Cross Balance

bullet1 Four Biblical leaders


Tim LaHaye, in his book,
emphasises how the key to becoming more Christ-like
is to allow the Holy Spirit to keep on filling us,
overcoming the weaknesses of our temperaments
and building on the strengths.
He gives examples of each temperament – in his words:  

“The apostle Peter is a good example of a Spirit-filled sanguine.
After the day of Pentecost, Peter used his lips to preach Jesus Christ in power.
There was an apparent consistency  and control in Peter’s life from that point on,
and absolutely no self-seeking tendencies.
He was still a leader,
but his conduct in Acts 4 shows a Spirit-dominated restraint foreign to his nature.
His life was used greatly to glorify Christ because he was spirit-filled.

“The Apostle Paul is probably the best illustration
 of a Spirit-filled choleric to be found in the Bible.
We first see him in Acts 8
‘consenting’ to the murder of the first Christian martyr, Stephen.
In chapter 9 we find him
‘….breathing out threatenings and slaughter against the disciple of the Lord’.
If ever there was a description of a raw choleric, this is it.
Yet Bible students are thrilled to find this man so dynamically transformed
 that the very study of his post-conversion conduct has been used by God
to lead many to acknowledge the supernatural power of Jesus Christ
as the only explanation of his behaviour.
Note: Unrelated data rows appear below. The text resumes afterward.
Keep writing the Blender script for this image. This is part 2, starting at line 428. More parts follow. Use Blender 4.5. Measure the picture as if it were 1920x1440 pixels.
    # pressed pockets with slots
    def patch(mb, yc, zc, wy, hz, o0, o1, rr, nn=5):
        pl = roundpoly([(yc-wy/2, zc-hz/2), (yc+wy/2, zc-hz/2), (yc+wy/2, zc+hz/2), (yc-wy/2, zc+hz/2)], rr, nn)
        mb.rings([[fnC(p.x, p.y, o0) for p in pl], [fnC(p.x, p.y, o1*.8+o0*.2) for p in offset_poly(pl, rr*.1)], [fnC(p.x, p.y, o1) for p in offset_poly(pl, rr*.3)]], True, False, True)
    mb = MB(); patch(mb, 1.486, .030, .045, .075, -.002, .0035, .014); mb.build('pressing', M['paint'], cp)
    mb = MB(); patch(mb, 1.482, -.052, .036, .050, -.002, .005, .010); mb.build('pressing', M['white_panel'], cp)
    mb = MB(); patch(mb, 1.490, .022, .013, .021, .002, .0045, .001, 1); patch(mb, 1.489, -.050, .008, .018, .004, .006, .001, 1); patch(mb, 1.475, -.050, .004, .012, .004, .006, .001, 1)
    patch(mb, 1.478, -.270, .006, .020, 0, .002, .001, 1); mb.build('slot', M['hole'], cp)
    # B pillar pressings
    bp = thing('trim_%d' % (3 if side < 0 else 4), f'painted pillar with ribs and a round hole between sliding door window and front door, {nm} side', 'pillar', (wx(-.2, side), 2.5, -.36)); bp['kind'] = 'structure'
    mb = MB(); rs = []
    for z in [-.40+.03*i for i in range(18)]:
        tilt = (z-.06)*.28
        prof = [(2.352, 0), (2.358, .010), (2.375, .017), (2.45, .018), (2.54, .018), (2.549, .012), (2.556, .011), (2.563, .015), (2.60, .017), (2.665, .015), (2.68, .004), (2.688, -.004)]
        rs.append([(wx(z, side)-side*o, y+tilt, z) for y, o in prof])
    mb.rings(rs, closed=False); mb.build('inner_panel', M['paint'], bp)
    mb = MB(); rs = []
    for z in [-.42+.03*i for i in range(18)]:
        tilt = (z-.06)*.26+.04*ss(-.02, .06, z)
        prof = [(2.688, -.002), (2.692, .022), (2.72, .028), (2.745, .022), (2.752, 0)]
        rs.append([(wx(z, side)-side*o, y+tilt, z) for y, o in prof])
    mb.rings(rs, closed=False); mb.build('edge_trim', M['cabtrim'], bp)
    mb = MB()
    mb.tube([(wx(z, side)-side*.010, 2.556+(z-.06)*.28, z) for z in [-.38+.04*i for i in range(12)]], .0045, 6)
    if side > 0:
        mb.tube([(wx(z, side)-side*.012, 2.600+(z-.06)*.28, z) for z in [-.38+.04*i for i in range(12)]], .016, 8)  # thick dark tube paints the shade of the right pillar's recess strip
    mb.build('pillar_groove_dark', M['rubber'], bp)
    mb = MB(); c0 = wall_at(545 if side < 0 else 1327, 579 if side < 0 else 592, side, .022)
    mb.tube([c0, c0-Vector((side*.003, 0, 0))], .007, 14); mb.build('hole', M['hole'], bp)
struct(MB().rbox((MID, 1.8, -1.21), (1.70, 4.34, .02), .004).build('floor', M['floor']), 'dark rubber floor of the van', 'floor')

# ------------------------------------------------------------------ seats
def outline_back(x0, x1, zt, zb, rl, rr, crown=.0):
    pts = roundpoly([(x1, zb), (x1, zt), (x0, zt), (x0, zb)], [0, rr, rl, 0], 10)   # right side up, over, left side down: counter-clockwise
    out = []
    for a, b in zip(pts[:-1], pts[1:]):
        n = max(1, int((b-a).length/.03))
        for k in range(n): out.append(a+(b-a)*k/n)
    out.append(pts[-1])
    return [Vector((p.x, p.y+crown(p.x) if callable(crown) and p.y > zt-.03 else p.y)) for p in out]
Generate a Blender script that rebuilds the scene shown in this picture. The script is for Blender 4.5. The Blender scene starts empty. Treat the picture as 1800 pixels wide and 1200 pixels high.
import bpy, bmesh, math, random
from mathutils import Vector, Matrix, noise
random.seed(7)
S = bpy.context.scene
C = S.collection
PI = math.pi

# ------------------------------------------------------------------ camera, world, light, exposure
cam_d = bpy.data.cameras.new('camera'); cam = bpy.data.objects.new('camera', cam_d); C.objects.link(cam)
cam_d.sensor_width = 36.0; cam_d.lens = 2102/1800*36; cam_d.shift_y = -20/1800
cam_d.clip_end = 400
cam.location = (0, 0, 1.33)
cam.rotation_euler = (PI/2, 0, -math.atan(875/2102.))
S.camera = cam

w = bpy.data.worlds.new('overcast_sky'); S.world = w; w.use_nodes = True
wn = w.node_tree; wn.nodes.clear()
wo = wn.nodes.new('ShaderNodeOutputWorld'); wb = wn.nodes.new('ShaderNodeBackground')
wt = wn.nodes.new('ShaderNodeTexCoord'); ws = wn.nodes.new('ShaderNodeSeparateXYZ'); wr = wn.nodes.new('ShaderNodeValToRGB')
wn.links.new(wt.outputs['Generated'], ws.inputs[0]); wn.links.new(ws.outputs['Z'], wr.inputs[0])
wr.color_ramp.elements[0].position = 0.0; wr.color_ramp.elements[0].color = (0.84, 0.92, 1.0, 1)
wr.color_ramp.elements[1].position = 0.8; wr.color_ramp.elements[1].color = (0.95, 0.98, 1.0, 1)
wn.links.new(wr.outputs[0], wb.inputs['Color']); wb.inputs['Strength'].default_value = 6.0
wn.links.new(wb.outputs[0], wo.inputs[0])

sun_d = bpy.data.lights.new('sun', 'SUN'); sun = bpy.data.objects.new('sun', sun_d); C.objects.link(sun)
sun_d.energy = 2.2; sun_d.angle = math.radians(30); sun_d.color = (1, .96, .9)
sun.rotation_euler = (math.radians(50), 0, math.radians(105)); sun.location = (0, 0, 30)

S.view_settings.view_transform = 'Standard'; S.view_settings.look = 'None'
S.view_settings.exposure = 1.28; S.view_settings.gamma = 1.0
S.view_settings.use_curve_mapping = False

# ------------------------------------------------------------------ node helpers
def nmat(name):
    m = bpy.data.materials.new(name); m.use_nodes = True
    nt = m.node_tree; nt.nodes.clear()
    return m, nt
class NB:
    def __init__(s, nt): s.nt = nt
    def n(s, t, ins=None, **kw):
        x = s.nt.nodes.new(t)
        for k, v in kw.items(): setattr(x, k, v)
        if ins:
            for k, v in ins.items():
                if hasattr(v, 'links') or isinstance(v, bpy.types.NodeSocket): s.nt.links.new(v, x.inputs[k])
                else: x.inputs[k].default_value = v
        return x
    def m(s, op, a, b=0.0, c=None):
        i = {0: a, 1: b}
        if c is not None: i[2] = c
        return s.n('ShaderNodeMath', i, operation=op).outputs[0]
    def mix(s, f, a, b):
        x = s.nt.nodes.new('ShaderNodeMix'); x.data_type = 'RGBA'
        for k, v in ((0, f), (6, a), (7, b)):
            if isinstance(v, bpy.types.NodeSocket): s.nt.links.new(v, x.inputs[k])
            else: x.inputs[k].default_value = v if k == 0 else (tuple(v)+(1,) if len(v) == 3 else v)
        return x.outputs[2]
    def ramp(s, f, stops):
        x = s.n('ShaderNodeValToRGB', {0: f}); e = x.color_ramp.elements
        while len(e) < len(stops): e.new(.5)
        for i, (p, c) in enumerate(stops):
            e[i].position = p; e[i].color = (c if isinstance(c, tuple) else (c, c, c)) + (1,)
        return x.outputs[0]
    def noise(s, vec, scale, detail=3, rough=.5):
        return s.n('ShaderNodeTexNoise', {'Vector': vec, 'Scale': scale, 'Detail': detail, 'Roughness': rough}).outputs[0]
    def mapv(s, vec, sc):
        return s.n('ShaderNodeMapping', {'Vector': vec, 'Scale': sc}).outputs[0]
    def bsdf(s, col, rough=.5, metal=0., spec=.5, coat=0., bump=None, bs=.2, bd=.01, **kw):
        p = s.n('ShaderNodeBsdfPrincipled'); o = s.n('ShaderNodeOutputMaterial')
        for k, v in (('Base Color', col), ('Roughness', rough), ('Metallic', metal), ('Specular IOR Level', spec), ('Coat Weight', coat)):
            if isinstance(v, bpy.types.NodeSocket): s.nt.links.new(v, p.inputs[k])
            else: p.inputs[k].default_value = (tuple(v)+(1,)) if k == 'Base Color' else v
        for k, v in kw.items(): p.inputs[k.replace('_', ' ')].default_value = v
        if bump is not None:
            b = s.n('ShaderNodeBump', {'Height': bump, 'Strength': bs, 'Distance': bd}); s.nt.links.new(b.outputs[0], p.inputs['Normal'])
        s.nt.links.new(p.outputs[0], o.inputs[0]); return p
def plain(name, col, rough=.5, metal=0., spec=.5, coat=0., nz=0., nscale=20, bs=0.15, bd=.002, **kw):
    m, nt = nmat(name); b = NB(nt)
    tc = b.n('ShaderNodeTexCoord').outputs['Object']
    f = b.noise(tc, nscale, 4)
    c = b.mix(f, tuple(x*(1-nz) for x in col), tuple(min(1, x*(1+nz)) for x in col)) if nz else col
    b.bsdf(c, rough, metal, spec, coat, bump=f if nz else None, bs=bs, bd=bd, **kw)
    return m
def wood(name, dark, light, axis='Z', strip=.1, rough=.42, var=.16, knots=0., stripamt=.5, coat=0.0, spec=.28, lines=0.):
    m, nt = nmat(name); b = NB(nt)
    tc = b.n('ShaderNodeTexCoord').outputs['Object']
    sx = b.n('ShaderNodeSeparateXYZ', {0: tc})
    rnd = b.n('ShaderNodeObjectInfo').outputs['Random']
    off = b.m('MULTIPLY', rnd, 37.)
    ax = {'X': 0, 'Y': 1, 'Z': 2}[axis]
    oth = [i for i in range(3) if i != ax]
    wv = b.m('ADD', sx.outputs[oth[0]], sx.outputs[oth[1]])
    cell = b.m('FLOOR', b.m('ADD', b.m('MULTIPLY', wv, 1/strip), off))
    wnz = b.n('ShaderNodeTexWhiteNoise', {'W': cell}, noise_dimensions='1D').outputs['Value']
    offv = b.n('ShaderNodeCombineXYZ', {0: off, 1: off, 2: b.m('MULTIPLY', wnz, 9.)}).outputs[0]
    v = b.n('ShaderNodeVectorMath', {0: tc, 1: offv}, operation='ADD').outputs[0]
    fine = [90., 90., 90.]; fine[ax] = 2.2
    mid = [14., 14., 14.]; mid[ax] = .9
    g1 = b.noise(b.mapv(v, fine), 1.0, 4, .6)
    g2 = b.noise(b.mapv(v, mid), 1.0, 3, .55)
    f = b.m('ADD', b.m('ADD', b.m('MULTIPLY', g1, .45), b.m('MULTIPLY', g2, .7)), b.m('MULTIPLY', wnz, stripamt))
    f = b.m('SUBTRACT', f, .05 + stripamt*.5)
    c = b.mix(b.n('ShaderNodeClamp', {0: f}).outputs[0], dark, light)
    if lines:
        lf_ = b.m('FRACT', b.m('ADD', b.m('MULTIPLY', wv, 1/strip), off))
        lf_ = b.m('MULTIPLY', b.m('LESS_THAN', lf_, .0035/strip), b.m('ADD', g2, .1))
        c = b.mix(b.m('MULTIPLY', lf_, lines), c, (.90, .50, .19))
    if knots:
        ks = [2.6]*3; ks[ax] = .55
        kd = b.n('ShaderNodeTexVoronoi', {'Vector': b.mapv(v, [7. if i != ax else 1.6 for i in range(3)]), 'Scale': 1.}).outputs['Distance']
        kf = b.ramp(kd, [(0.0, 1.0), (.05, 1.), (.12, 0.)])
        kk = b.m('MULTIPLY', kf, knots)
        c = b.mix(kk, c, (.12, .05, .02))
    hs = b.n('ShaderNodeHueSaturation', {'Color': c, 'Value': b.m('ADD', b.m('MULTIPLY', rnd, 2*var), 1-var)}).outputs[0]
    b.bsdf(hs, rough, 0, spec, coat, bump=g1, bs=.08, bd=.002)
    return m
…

“The Apostle Thomas is a good New Testament example
of what God can do with a Spirit-filled melancholy temperament.
He is known as the doubting disciple because of his famous statement,
‘Except I shall see in his hands the print of the nails,
and put my finger into his side,
I will not believe’
(John 20:25)
That is blatant unbelief induced by Thomas’ doubts.
Blatant because the words were spoken
in spite of  the Lord’s
oft-repeated promise to rise again
and the ten disciples’ assurance ‘that we have seen the Lord’….
Humanly such a man was doomed to failure
but such was not the case with Thomas.

After being filled with the Spirit,
Thomas went out to serve the Lord faithfully…
and was led of the Spirit to India where he braved all kinds of dangers
and preached Christ in power (and was eventually martyred).

“A good Bible illustration of the work of the Holy Spirit
in the life of a phlegmatic
is easy-going, good-natured
Abraham.
This great patriarch was dominated most of his life by fear.
In fact, twice in his life he was so selfishly fearful
that he denied his wife and tried to palm her off as his sister.
She was such a beautiful woman
that he thought Pharoah and later Abimelech would kill him to marry her.
This cowardly man was later transformed so much by the gift of faith
it was said of him:
‘Abraham believed God, and it was accounted to him for righteousness’.